Por Enio Squeff (publicado na “Folha de S. Paulo” – Música/crítica – em 17 de novembro de 1983)
ENCONTROS SINFÔNICOS DA PRIMAVERA – Orquestra Sinfônica Estadual, sob a regência de Davi Machado. Solistas, Helena R. Silva e Carmo Barbosa. “Requiem Alemão, Op. 81”, de Brahms e “Variações sobre um Tema de Haydn, opus 56”. Teatro Cultura Artística, dia 14, às 21h.
Há quem discuta a religiosidade do “Requiem” de Brahms: por tê-lo composto à base de uma justificativa razoável – a morte de sua mãe, e por tê-lo concebido a partir dos textos de Lutero, o compositor teria sido mais religioso do que dramático. É discutível; mas o drama da morte não é um protagonista a menos em Brahms. E regentes como Davi Machado que revelam o “Requiem” na sua feição de “obra burguesa” parecem estar muito mais acertados dos que o concebem como uma obra religiosa.
Arrisco o palpite porque neste ano ouviram-se duas versões do “Requiem”: uma delas foi a de Oswaldo Colarusso com a Municipal, há alguns meses; a outra foi de Davi Machado, com a Estadual, há dois dias. Não é o caso de se compararem os conjuntos. Do lado municipal, o maestro Colarusso contou com a participação de um coro profissional; para a apresentação da Estadual recorreu-se a um coro amador. As diferenças começam por aí. Mas com vantagens para o maestro Davi Machado. E mais pelo que concebeu do que pelo que contou como material humano. Sem dúvida, a Estadual parece estar bem mais sólida que a Municipal. Por outro lado, os solistas Helena R. Silva e Carmo Barbosa são cantoras de formação indiscutivelmente sólida. No todo, porém, as diferenças ficaram mesmo para a concepção dos dois regentes.

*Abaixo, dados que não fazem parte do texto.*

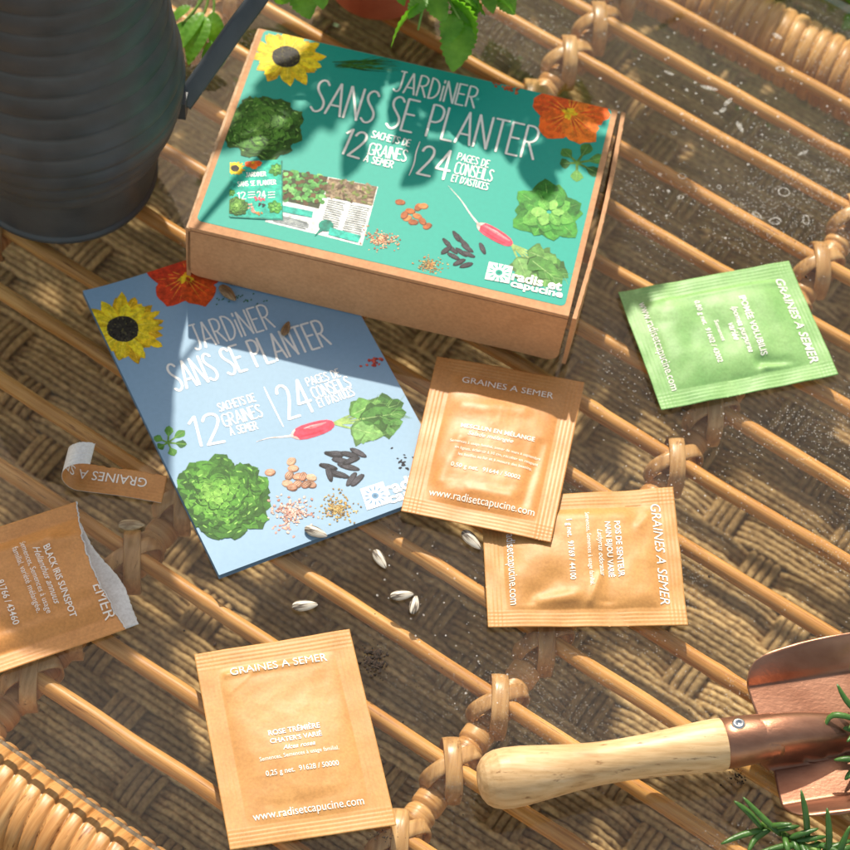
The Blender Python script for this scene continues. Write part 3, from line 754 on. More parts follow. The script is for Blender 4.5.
hand(T_,'JARDiNER',W(393,91),W(474,108.5),rr((393,91),(398,71))*1.0,.085)
hand(T_,'SANS SE PLANTER',W(310,110.5),W(533,160),rr((311,111),(319,80))*1.0,.105,.12)
hh=rr((338,153),(345,128))
hand(T_,'12',W(339,153),W(359,159),hh,.11); hand(T_,'24',W(417,174),W(447,180.5),hh*1.12,.11)
hand(T_,'SACHETS DE',W(371,137.5),W(409,147),.36,.045,.1); hand(T_,'GRAINES',W(368,154.5),W(405,162),.62,.055); hand(T_,'À SEMER',W(363.5,161.5),W(392,168.5),.36,.045)
hand(T_,'PAGES DE',W(457,160),W(488,168),.38,.04); hand(T_,'CONSEILS',W(454,173.5),W(491,182),.62,.05); hand(T_,"ET D'ASTUCES",W(451,181.5),W(487,190.5),.36,.04)
T_.reset(.002); T_.strip(resample([W(420,142),W(416,153),W(414,164),W(409,176)],8),[.03,.05,.06,.06,.06,.06,.05,.03],(1,1,1))
T_.build('hand_lettering',M['ink'],label); T_=Art(lambda x,y:LZ,win,.036)
hand(T_,'JARDiNER',W(246,177.5),W(266,176.5),.22,.03); hand(T_,'SANS SE PLANTER',W(238,187),W(276,185),.24,.03); hand(T_,'12',W(238,200),W(246,199.5),.36,.035); hand(T_,'24',W(258,199),W(266,198.5),.36,.035)
for q_ in range(3):
    for xx in (248,268): T_.strip([W(xx,193+q_*2.6),W(xx+3,192.8+q_*2.6),W(xx+7,192.6+q_*2.6)],[.03]*3,(1,1,1))
T_.build('small_lettering',M['ink'],label)
mb=MB()
def lidsurf(o,d,):
    o=np.array(o);d=np.array(d);q=np.array([-d[1],d[0]])
    return lambda a,b,l: np.array([*(o+d*a+q*b),LZ+.03+l])
def logo(A,c4,col,hole):
    """square badge with a sun of radiating strokes cut into it"""
    c4=[np.array(p) for p in c4]; c=sum(c4)/4; R=np.linalg.norm(c4[1]-c4[0])/2
    A.poly([tuple(p) for p in c4],col)
    for k in range(12):
        a=k*2*PI/12+.15; d=np.array([math.cos(a),math.sin(a)]); q=np.array([-d[1],d[0]])
        A.strip([c+d*R*.45,c+d*R*.68+q*R*.03,c+d*R*.93],[R*.04,R*.15,R*.05],hole)
    A.ell(c,R*.30,R*.30,0,hole,14,.1); A.ell(c,R*.16,R*.16,0,tuple(x*.6 for x in hole),10,.1)
LG=Art(lambda x,y:LZ,win,.026)
logo(LG,(W(484.6,279.5),W(509,284),W(513,267),W(489,262)),(.80,.84,.78),(.008,.34,.25))
LG.build('logo_badge',M['art'],label)
def edgedir(a,b): d=b-a; return d/np.linalg.norm(d)
o1=W(511,280); d1=edgedir(W(511,280),W(562,291.5)); settext(mb,'radis et',lidsurf(o1,d1),0,0,rr((511,280),(561,291)),.92,.03,lift=.0)
o2=W(510,286.5); settext(mb,'capucine',lidsurf(o2,d1),0,0,rr((510,286),(562,298)),.80,.03,lift=.0)
mb.build('logo_lettering',M['ink'],label,False)

# ------------------------------------------------------------------ the blue booklet
kTL=G2(82.5,290,.5); kBL=G2(219,575.5,.25)
kd=kBL-kTL; kL=np.linalg.norm(kd); kd/=kL; ke=np.array([-kd[1],kd[0]]); 
if ke[0]<0: ke=-ke
kW=10.45
def kz(x,y):
    d=np.array([x,y])-kTL; a=d@ke; b=d@kd
    z=.17+.28*math.exp(-max(a,0)/1.3)*math.exp(-max(b,0)/6) +.07*math.exp(-((kL-b)/2.0)**2)+.03*math.sin(a*.5+b*.3)**2*math.exp(-((b-9)/5)**2)
    return z
def kp(a,b): return kTL+ke*a+kd*b
booklet=thing('booklet','pale blue printed booklet cover with sunflower, lettuce and radish, tucked under the box','booklet',(*kp(5,7),0))
def sheet(mb,zf,nu,nv,th,pf,flip=False,m=0):
    V=[];
    for s in (0,-th):
        for i in range(nu+1):
            for j in range(nv+1):
                p=pf(i/nu,j/nv); V.append((p[0],p[1],zf(p[0],p[1])+s))
    k=(nu+1)*(nv+1); f=[]
    for i in range(nu):
        for j in range(nv):
            a=i*(nv+1)+j; f.append((a,a+nv+1,a+nv+2,a+1)); f.append((k+a+1,k+a+nv+2,k+a+nv+1,k+a))
    for i in range(nu):
        a=i*(nv+1); f.append((a,k+a,k+a+nv+1,a+nv+1)); a+=nv; f.append((a+nv+1,k+a+nv+1,k+a,a))
    for j in range(nv):
        a=j; f.append((a+1,k+a+1,k+a,a)); a=nu*(nv+1)+j; f.append((a,k+a,k+a+1,a+1))
    mb.add(V,f,m=m)
if np.cross(ke,kd)>0: orient=lambda u,v:(kp(kW*u,kL*v))
else: orient=lambda u,v:(kp(kW*v,kL*u))
mb=MB(); sheet(mb,lambda x,y:kz(x,y),50,50,.015,orient); cover=mb.build('front_cover',M['blue'],booklet,False)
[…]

Por sua idade e experiência, o sr. Davi Machado não parece ter se iludido quanto às exigências da obra, que vão da absoluta compreensão do intrincado da polifonia, ao controle da dinâmica e dos ritmos numa visão precisa, exatamente da precedência do dramático sobre o resto. Ora não é um fator menor. Fazer do “Requiem” uma obra religiosa como o seriam as cantatas de J. S. Bach pode induzir à ideia de que se trata de uma obra à parte no acervo de Brahms. E não é assim.
Claro, a discussão vai longe. Mas ao pensar na dramaticidade do “Requiem Alemão” deve o intérprete colocá-lo na dinâmica da música, independentemente dos conceitos adotados (que são importantes – mas que não modificam o caráter “brahmsiando” da obra). Adolfo Salazar anota, a propósito, que as óperas de Wagner se impõem a despeito de seus textos. Mutatis mutandis, parece acontecer o mesmo com o “Requiem”. E se a versão do maestro Davi Machado é o que de melhor se ouviu em São Paulo este ano, o fato se deve a seus solistas (principalmente a Carmo Barbosa, um cantor excepcional); não tem muito a ver com a heterogeneidade do coro, e se deve também em grande parte à correção da Osesp; mas tem tudo a ver com o fato de que o maestro Davi Machado conhece muito em a obra sinfônica de Brahms.